Entire Agreement. This Agreement, together with the Plan, constitutes the entire agreement and understanding between the parties hereto with respect to the subject matter hereof and supersedes all prior oral or written agreements and understandings relating to the subject matter hereof. No statement, representation, warranty, covenant or agreement not expressly set forth in this Agreement shall affect or be used to interpret, change or restrict the express terms and provisions of this Agreement provided, however, in any event, this Agreement shall be subject to and governed by the Plan.

 

16.       

Modifications and Amendments; Waivers and Consents. The terms and provisions of this Agreement may be modified or amended as provided in the Plan.
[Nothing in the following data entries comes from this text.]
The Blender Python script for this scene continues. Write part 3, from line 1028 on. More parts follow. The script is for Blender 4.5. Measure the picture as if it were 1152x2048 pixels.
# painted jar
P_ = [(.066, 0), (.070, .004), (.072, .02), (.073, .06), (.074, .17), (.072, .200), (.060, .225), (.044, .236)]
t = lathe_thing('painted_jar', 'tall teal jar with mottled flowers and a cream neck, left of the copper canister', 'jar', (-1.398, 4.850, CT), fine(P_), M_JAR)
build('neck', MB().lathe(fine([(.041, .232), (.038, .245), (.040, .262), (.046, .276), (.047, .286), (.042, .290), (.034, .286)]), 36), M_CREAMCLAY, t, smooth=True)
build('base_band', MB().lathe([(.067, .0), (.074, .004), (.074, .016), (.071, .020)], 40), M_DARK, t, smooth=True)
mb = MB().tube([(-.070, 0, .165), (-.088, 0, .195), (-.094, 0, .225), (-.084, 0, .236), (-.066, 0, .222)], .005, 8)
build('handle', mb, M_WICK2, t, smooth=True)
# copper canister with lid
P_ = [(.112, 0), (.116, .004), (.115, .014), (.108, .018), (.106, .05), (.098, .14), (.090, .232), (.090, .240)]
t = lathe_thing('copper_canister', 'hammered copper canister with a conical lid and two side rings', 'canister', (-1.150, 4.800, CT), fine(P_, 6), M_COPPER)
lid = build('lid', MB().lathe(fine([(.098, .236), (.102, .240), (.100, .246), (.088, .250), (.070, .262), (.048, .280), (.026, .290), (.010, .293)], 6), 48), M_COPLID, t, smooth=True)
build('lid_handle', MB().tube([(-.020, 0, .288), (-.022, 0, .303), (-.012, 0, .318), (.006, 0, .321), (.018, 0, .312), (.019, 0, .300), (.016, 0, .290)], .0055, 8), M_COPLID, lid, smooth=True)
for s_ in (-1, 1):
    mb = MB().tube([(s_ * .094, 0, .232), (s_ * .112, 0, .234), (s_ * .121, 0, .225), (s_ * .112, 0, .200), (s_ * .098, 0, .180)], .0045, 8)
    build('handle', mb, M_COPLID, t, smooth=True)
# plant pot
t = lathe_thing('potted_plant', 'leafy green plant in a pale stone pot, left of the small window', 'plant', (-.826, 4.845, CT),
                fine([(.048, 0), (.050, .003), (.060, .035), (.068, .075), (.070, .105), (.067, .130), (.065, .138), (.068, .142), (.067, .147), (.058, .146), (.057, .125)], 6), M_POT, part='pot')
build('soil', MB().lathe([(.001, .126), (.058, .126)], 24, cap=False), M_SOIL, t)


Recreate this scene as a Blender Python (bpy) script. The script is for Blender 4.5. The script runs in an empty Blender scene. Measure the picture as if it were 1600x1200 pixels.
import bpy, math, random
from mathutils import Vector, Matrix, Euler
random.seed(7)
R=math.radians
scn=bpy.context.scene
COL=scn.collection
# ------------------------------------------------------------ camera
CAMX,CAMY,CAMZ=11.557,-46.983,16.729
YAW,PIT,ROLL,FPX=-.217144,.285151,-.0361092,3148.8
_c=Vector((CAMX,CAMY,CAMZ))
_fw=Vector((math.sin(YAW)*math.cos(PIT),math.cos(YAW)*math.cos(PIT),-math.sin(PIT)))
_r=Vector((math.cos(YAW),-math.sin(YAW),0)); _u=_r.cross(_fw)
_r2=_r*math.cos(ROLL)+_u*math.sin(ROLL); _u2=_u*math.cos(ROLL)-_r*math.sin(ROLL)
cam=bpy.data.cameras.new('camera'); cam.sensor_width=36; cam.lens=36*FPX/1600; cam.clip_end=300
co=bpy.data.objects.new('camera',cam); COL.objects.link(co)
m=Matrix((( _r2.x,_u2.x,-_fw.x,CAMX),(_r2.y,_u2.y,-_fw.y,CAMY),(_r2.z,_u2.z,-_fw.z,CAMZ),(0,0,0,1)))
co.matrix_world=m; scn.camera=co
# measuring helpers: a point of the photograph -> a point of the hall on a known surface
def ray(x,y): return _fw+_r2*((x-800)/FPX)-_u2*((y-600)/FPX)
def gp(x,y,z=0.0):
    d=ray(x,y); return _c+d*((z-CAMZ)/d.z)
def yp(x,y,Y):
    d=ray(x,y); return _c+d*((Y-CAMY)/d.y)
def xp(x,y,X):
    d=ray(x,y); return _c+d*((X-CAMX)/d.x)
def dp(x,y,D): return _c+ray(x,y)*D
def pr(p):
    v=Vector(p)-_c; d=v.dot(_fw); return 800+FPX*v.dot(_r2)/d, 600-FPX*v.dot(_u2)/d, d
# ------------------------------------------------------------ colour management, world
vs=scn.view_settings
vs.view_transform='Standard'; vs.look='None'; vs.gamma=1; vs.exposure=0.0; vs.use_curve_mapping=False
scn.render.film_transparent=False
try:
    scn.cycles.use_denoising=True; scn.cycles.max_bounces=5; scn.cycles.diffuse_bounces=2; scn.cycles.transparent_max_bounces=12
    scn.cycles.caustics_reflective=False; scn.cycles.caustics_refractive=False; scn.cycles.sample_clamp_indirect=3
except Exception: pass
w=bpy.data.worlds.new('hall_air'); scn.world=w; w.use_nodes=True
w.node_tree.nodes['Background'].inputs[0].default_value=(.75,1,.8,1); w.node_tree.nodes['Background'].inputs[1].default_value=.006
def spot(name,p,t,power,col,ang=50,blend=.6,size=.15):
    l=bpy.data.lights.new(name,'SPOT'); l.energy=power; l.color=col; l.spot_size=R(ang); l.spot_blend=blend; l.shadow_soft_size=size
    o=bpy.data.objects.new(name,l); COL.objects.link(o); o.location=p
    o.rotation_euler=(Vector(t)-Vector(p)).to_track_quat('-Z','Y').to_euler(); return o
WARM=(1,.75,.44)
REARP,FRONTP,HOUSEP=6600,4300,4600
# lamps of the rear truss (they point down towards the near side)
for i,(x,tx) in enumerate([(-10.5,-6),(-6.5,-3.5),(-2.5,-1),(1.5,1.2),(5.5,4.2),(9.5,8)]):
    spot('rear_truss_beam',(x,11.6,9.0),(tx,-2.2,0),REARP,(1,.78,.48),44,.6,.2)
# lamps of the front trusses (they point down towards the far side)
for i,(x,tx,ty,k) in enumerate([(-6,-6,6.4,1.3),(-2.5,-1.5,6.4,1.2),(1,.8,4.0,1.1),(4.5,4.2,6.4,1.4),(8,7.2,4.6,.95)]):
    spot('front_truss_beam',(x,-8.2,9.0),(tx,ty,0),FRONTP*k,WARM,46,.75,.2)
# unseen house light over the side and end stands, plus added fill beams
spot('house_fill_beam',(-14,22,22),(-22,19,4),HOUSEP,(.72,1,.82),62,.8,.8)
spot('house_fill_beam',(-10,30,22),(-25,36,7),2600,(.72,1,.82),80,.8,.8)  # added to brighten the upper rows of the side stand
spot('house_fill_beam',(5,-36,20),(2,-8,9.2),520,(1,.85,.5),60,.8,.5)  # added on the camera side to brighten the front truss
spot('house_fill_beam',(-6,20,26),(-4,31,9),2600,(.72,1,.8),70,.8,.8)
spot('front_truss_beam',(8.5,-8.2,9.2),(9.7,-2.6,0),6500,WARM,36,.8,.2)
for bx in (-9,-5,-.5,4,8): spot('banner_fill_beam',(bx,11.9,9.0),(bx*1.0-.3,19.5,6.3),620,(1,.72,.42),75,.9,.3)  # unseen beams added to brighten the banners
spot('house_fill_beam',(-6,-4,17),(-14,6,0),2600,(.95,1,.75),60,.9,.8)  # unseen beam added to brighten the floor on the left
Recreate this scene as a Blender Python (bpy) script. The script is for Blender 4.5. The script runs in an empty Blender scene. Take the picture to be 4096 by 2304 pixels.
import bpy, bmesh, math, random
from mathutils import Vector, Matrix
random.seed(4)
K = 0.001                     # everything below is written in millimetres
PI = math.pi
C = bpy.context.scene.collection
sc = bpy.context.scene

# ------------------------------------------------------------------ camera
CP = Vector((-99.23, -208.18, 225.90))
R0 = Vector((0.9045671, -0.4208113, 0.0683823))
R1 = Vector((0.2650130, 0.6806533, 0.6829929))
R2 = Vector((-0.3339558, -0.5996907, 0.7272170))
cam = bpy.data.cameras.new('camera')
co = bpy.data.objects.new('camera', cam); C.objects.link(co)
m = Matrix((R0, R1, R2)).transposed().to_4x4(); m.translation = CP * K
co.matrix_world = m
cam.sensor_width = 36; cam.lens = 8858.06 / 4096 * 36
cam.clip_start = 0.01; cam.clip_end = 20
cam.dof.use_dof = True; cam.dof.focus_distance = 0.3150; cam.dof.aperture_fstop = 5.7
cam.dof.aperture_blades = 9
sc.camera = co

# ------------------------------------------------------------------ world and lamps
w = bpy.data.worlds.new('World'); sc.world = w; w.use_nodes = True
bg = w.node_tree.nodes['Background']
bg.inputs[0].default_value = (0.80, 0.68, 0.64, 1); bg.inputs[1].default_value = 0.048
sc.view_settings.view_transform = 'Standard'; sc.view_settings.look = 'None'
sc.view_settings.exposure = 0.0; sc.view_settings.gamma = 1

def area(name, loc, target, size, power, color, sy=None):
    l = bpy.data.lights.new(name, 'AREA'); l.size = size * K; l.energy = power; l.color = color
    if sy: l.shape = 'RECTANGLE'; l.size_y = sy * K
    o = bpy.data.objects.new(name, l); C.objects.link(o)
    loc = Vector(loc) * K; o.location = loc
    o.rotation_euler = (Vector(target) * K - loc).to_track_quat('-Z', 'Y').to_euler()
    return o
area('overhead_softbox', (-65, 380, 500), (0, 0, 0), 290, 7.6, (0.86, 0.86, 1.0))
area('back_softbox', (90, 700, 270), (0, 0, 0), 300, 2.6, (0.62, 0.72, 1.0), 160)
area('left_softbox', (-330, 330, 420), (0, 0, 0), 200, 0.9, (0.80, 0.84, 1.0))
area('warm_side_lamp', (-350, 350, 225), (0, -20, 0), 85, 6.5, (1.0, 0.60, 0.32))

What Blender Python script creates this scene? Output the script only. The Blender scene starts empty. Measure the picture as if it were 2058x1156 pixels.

Except as provided in the Plan, the terms and provisions of this Agreement may be waived, or consent for the departure therefrom granted, only by written document executed by the party entitled to the benefits of such terms or provisions. No such waiver or consent shall be deemed to be or shall constitute a waiver or consent with respect to any other terms or provisions of this Agreement, whether or not similar. Each such waiver or consent shall be effective only in the specific instance and for the purpose for which it was given, and shall not constitute a continuing waiver or consent.

 

17.       

Section 409A. The Award of RSUs evidenced by this Agreement is intended to be exempt from the nonqualified deferred compensation rules of Section 409A of the Code as a “short term deferral” (as that term is used in the final regulations and other guidance issued under Section 409A of the Code, including Treasury Regulation Section 1.409A-1(b)(4)(i)), and shall be construed accordingly.